A. Temyiz Yoluna Başvuranlar

Bölge Adliye Mahkemesinin yukarıda belirtilen kararına karşı süresi içinde taraflar temyiz isteminde bulunmuştur.

B. Temyiz Sebepleri

1.Davacı vekili temyiz başvuru dilekçesinde özetle; zina hukuki sebebine dayalı boşanma davasının reddi, kusur belirlemesi, tazminatların miktarı, kadın lehine hükmedilen tedbir nafakasının karar tarihi itibariyle kaldırılması, yoksulluk nafakasının reddi yönünden temyiz yoluna başvurmuştur.

2.Davalı vekili temyiz başvuru dilekçesinde özetle; evlilik birliğinin sarsılması hukuki sebebine dayalı boşanma davasının kabulü, kusur belirlemesi, nafakalar, tazminatlar, velâyet, zina hukuki sebebine dayalı boşanma davasının reddi sebebiyle erkek lehine vekâlet ücreti ve yargılama giderlerine hükmedilmemesi yönünden temyiz yoluna başvurmuştur.

C. Gerekçe

1. Uyuşmazlık ve Hukuki Nitelendirme

Uyuşmazlık davacı kadın tarafından zina ve evlilik birliğinin sarsılması hukuki sebebine dayalı olarak açılan boşanma davasında, zina fiilinin affedilip affedilmediği, taraflar arasında ortak hayatı temelinden sarsacak derecede ve birliğin devamına imkan vermeyecek nitelikte bir geçimsizlik bulunup bulunmadığı, geçimsizlik var ise kusurun kimden kaynaklandığı, boşanma davasının kabulü, tedbir nafakası, iştirak ve yoksulluk nafakası ile maddî ve manevî tazminat konusunda şartların gerçekleşip gerçekleşmediği noktasında toplanmaktadır.

2. İlgili Hukuk

4721 sayılı Kanun'un 161 inci ve 166 ıncı maddeleri, 174 üncü maddesinin birinci ve ikinci fıkrası, 175 inci maddesi, 6100 sayılı Kanun'un 369 uncu maddesinin birinci fıkrası ile 370 ve 371 inci maddesi hükümleri.

3.Değerlendirme

1.Bölge adliye mahkemelerinin nihai kararlarının bozulması 6100 sayılı Kanun'un 371 inci maddesinde yer alan sebeplerden birinin varlığı hâlinde mümkündür.

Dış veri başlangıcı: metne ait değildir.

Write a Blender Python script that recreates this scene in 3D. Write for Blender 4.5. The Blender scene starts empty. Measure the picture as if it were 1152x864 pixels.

2. Temyizen incelenen karar, tarafların karşılıklı iddia ve savunmalarına, dayandıkları belgelere, uyuşmazlığa uygulanması gereken hukuk kuralları ile hukuki ilişkinin nitelendirilmesine, dava şartlarına, yargılama ve ispat kuralları ile kararda belirtilen gerekçelere göre usul ve kanuna uygun olup her iki taraf vekilince temyiz dilekçesinde ileri sürülen nedenler kararın bozulmasını gerektirecek nitelikte görülmemiştir.

VI. KARAR

Açıklanan sebeple;

Temyiz olunan Bölge Adliye Mahkemesi kararının 6100 sayılı Kanun'un 370 inci maddesinin birinci fıkrası uyarınca ONANMASINA,

Aşağıda yazılı temyiz giderinin temyiz edenlere yükletilmesine,

Dosyanın İlk Derece Mahkemesine, kararın bir örneğinin Bölge Adliye Mahkemesine gönderilmesine,

17.01.2023 tarihinde oy birliğiyle karar verildi.